Methodology / Films and Images

Posted by Sei Lee on September 25, 2011
Sep 252011

01. Yes, I know there are absolute urgent situations all over the world. I would say, however, zones of emergency may exist only from the perspective of people who are able to feel a sense of emergency. In terms of this, multimedia can play a crucial role as a way of making knowledge, which helps people figure out co-existing but unknown worlds.

‘The beautiful, breathtaking Human Planet footage allows us a tiny window on the lives of an uncontacted tribe. Watching it is quite overwhelming, and amazing numbers of people who have seen it have been moved to take action to protect uncontacted tribes.” (Tess Thackara, Survival International USA)

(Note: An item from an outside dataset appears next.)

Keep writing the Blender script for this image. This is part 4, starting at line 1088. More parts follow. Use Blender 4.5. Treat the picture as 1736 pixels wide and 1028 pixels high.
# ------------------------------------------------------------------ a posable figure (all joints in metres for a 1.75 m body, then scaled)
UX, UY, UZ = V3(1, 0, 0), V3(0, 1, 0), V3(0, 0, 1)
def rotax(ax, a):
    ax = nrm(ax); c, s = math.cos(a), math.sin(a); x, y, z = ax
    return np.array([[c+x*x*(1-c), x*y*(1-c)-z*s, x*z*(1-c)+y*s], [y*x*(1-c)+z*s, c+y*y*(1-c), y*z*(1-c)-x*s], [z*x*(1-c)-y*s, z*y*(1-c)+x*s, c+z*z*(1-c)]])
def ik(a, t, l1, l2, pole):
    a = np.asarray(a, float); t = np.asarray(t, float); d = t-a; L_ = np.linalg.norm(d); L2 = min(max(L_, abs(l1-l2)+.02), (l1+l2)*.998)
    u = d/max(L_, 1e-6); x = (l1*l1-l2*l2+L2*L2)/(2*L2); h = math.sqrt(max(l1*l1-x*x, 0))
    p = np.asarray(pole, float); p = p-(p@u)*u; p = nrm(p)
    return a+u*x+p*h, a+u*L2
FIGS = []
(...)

Survival international > Film/Video clips

http://www.survivalinternational.org/news

 

02. One of Survival International’s methodologies is making their own films. In terms of this, I’d like to juxtapose roughly excerpts and links about two different cases of making films about tribes. It would link to intriguing questions, ideas and discussions if we seek to find ways of seeing tribe’s fights with camera eye in the context of intersection of ethnographic films and indigenous media.


03. Ethnographic Films (Marcus Banks and Jay Ruby, Made to be seen: Perspectives on the History of Visual Anthropology, p 197-198)

 

Felix-Louis Regnault, 1923

“Only cinema provides objective documents in abundance; thanks to cinema, the anthropologist can, today, collect the life of all peoples; he will possess in his drawers all the special acts of different races. He will be able to thus have contact at the same time with a great number of peoples. He will study, when it pleases hims, the series of movements that man executes for squatting, climbing trees, seizing and handling objects with his feet, etc. He will be present at feasts, at battles, at religious and civil ceremonies at different ways of trading, eating, relaxing.

 

Jean Rouch, 1950s-1970s

“Rouch initiated his collaborative approach in a number of early films made with West Africans, such as Les maîtres fous (The Mad Masters, 1955), which was criticized by some because of an assumed ethnocentric emphasis on the bizarre. At the same time, others considered it among the best surrealist films (Adamowicz, 1993). Rouch sought a “shared anthropology” with his ethnographic “science fiction” films, such as Jaguar(1965) and Petit a petit(1971), and worked with his African collaborators for over forty years.”

 

Jean Rouch, 1970s-1980s

“Rouch’s attempt to allow us to see the world through the eyes of those traditionally in front of the camera was taken a step further in the Navajo Film Project by Sol Worth and Jojn Adair (1973), when some Navajos were taught the technology of filmmaking without the Western ideology usually attached to it (Worth, 1981). Since the 1970s Sarah Elder and Leonard Kamerling, through the University of Alsaka’s Alaska Native Heritage Film Project, produced more than fifteen community-collaborative films, such as Uksuum Cauyai: The Drums of Winter(1988), in which the people filmed played an active role in the film from conceptualization to realization (Elder and Kamerling, 1995) In the 1990s and beyond “indigenous media” have been produced by people who had traditionally been the subject of ethnographic films. Through the efforts of such people as Vincente Carelli in Brazzil, Eric Micahels in Australia and Terence Turner in Brail, many indigenous people have been enabled to produce their own media.”